KAI plans to complete its missile capability improvement project by the end of 2020.

Meanwhile, the KT-1 is a basic trainer with spin recovery ability and fuel efficiency. It has been recognized by customers for its performance, reliability, and operational efficiency, the company said. 



The aero defense company has replaced the analog-type dashboard of the KT-1 with a digitalized avionic suite, and it is in the process of product improvement to fortify its combat capability.

Deployment of the KT-1 along with the FA-50 will provide a chance to operate the same pilot training system developed by the Korean Air force, it added.

KAI has shipped the KT-1 to four countries -- Indonesia, Turkey, Peru and Senegal -- with a total of 190 units sold so far.

KAI’s Surion, a homegrown helicopter for multiuse, was developed to replace the Korean Air Force’s old choppers. It is deemed capable of carrying out missions day and night and even in harsh weather.

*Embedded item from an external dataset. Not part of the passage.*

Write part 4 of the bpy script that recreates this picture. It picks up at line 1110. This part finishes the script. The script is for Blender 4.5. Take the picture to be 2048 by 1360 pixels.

The twin-engine, transport utility helicopter has employed an integrated avionic suite to feature a computer-controlled digital interface with flat-panel display screens, replacing complicated control units that previously occupied much of the space inside choppers. 

KUH-1, also known as Surion, is operated for Korean police. (KAI)
KUH-1, also known as Surion, is operated for Korean police. (KAI)

It is currently operated as the ROK Army utility helicopter and is expanding missions with the Korean police, marine police and other related public agencies, including the Ministry of Forestry.

Despite being a late starter compared to global rivals, KAI has built a reputation as a reliable aircraft exporter, developing a wide product lineup and derivatives.

According to Flight International, KAI was the world’s 37th aircraft manufacturer in terms of revenue this year, climbing 10 notches from last year. Starting with Indonesia, KAI exported 148 units of the KT-1 and T-50, worth 4 trillion won ($3.6 billion), to seven countries around the world.

Citing exports as its key driver for future growth, KAI CEO Ahn Hyun-ho said the 20-year-old company is in a critical stage to cement its status as an advanced aircraft manufacturer.

The company has formed a task force to seek ways to expand overseas shipments and renew its business strategy.